**Given material**.
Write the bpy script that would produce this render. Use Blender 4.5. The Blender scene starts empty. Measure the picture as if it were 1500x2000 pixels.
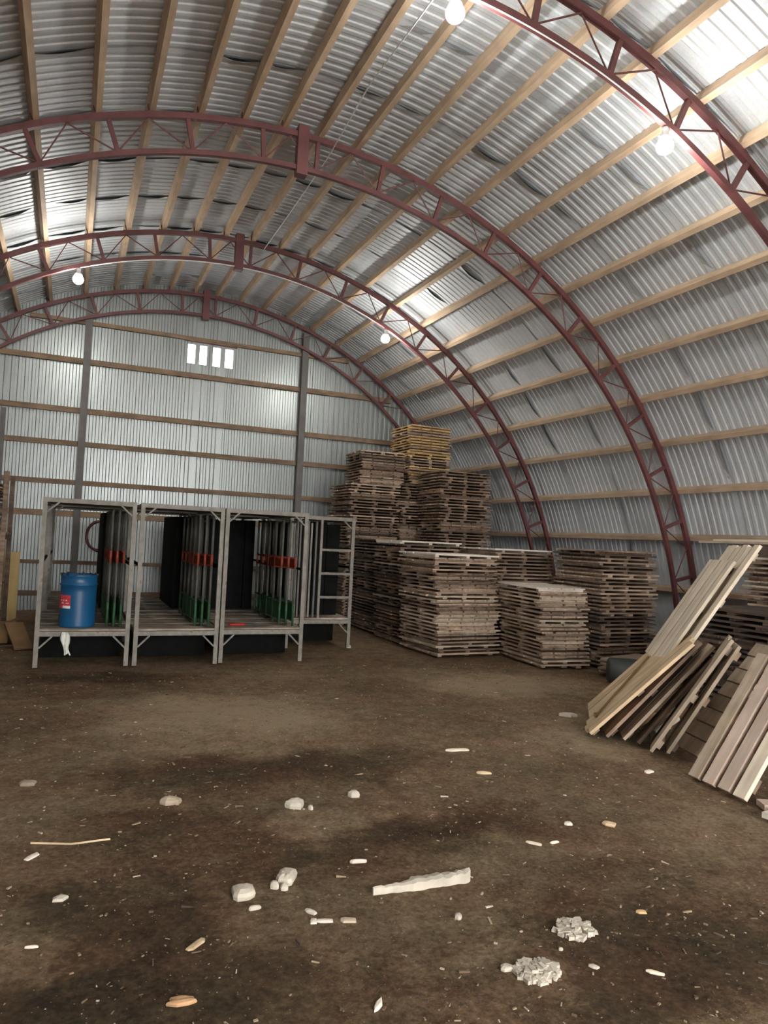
import bpy, math, random
from math import sin, cos, pi, radians, sqrt, atan2
from mathutils import Vector, Matrix

random.seed(7)
scene = bpy.context.scene
COL = scene.collection

# ------------------------------------------------------------------ camera
F_PX, YAW, PITCH, ROLL = 1422.55, 0.40552, 0.03795, 0.04797
CAM = Vector((-2.236, 0.0, 1.587))
_f = Vector((sin(YAW) * cos(PITCH), cos(YAW) * cos(PITCH), sin(PITCH)))
_r0 = Vector((cos(YAW), -sin(YAW), 0))
_u0 = _r0.cross(_f)
_r = cos(ROLL) * _r0 + sin(ROLL) * _u0
_u = -sin(ROLL) * _r0 + cos(ROLL) * _u0


def ground(px, py, z=0.0):
    """place on the floor (or a level z) seen at a pixel of the 1500x2000 photograph"""
    d = _r * ((px - 750) / F_PX) - _u * ((py - 1000) / F_PX) + _f
    return CAM + d * ((z - CAM.z) / d.z)


cd = bpy.data.cameras.new('camera')
cam = bpy.data.objects.new('camera', cd)
COL.objects.link(cam)
cd.sensor_fit = 'VERTICAL'
cd.sensor_height = 36
cd.lens = F_PX / 2000 * 36
cd.clip_start = 0.05
m = Matrix((_r, _u, -_f)).transposed().to_4x4()
m.translation = CAM
cam.matrix_world = m
scene.camera = cam

# ------------------------------------------------------------------ building numbers
R = 6.5            # middle of the top chord
D = 0.393          # truss depth
ZC = -0.226        # arc centre, a little under the floor
TY = [4.89, 8.16, 11.62, 14.70]
PUR_IN, PUR_OUT = R + 0.035, R + 0.175
WALL_Y = 14.90
FRONT_Y = -4.0


def arc(phi, r):
    return Vector((r * cos(phi), 0, ZC + r * sin(phi)))


# ------------------------------------------------------------------ mesh helper
class MB:
    def __init__(self):
        self.v, self.f, self.mi = [], [], []

    def quad(self, vs, mi=0):
        n = len(self.v)
        self.v += [tuple(p) for p in vs]
        self.f.append(tuple(range(n, n + len(vs))))
        self.mi.append(mi)

    def hexa(self, c, mi=0):
        n = len(self.v)
        self.v += [tuple(p) for p in c]
        for q in ((0, 3, 2, 1), (4, 5, 6, 7), (0, 1, 5, 4), (1, 2, 6, 5), (2, 3, 7, 6), (3, 0, 4, 7)):
            self.f.append(tuple(n + i for i in q))
            self.mi.append(mi)

    def box(self, x0, x1, y0, y1, z0, z1, mi=0):
        self.hexa([(x0, y0, z0), (x1, y0, z0), (x1, y1, z0), (x0, y1, z0),
                   (x0, y0, z1), (x1, y0, z1), (x1, y1, z1), (x0, y1, z1)], mi)

    def obox(self, o, ax, ay, az, x0, x1, y0, y1, z0, z1, mi=0):
        P = lambda x, y, z: o + ax * x + ay * y + az * z
        self.hexa([P(x0, y0, z0), P(x1, y0, z0), P(x1, y1, z0), P(x0, y1, z0),
                   P(x0, y0, z1), P(x1, y0, z1), P(x1, y1, z1), P(x0, y1, z1)], mi)

    def beam(self, a, b, w, h, up=Vector((0, 0, 1)), mi=0):
        a, b = Vector(a), Vector(b)
        d = (b - a)
        L = d.length
        d.normalize()
        s = d.cross(Vector(up))
        if s.length < 1e-4:
            s = d.cross(Vector((1, 0, 0)))
        s.normalize()
        t = s.cross(d)
        self.obox(a, d, s, t, 0, L, -w / 2, w / 2, -h / 2, h / 2, mi)

    def tube(self, pts, r, n=8, closed=False, mi=0, caps=True):
        pts = [Vector(p) for p in pts]
        N = len(pts)
        base = len(self.v)
        prev = None
        for i, p in enumerate(pts):
            if closed:
                t = pts[(i + 1) % N] - pts[i - 1]
            else:
                t = pts[min(i + 1, N - 1)] - pts[max(i - 1, 0)]
            t.normalize()
            if prev is None:
                prev = t.orthogonal().normalized()
            s = (prev - t * prev.dot(t)).normalized()
            prev = s
            q = t.cross(s)
            for k in range(n):
                a = 2 * pi * k / n
                self.v.append(tuple(p + r * (cos(a) * s + sin(a) * q)))
        for i in range(N if closed else N - 1):
            j = (i + 1) % N
            for k in range(n):
                l = (k + 1) % n
                self.f.append((base + i * n + k, base + i * n + l, base + j * n + l, base + j * n + k))
                self.mi.append(mi)
        if not closed and caps:
            self.f.append(tuple(base + k for k in reversed(range(n))))
            self.mi.append(mi)
            self.f.append(tuple(base + (N - 1) * n + k for k in range(n)))
            self.mi.append(mi)

    def lathe(self, prof, n=24, o=Vector((0, 0, 0)), mi=0, cap0=True, cap1=True):
        base = len(self.v)
        for r, z in prof:
            for k in range(n):
                a = 2 * pi * k / n
                self.v.append((o.x + r * cos(a), o.y + r * sin(a), o.z + z))
        for i in range(len(prof) - 1):
            for k in range(n):
                l = (k + 1) % n
                self.f.append((base + i * n + k, base + i * n + l, base + (i + 1) * n + l, base + (i + 1) * n + k))
                self.mi.append(mi)
        if cap0:
            self.f.append(tuple(base + k for k in reversed(range(n))))
            self.mi.append(mi)
        if cap1:
            self.f.append(tuple(base + (len(prof) - 1) * n + k for k in range(n)))
            self.mi.append(mi)

    def mesh(self, name, mats, smooth=False, bevel=0):
        me = bpy.data.meshes.new(name)
        me.from_pydata(self.v, [], self.f)
        for mm in (mats if isinstance(mats, (list, tuple)) else [mats]):
            me.materials.append(mm)
        me.polygons.foreach_set('material_index', self.mi)
        if smooth:
            me.polygons.foreach_set('use_smooth', [True] * len(self.f))
        me.update()
        return me

    def build(self, name, mats, parent=None, smooth=False, loc=None):
        return link(name, self.mesh(name, mats, smooth), parent, loc)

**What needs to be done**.
Write out an exact copy of the listing, first line through the line containing "COL = scene.collection", with the pictures left out.

**Final result**.
Write the bpy script that would produce this render. Use Blender 4.5. The Blender scene starts empty. Measure the picture as if it were 1500x2000 pixels.
import bpy, math, random
from math import sin, cos, pi, radians, sqrt, atan2
from mathutils import Vector, Matrix

random.seed(7)
scene = bpy.context.scene
COL = scene.collection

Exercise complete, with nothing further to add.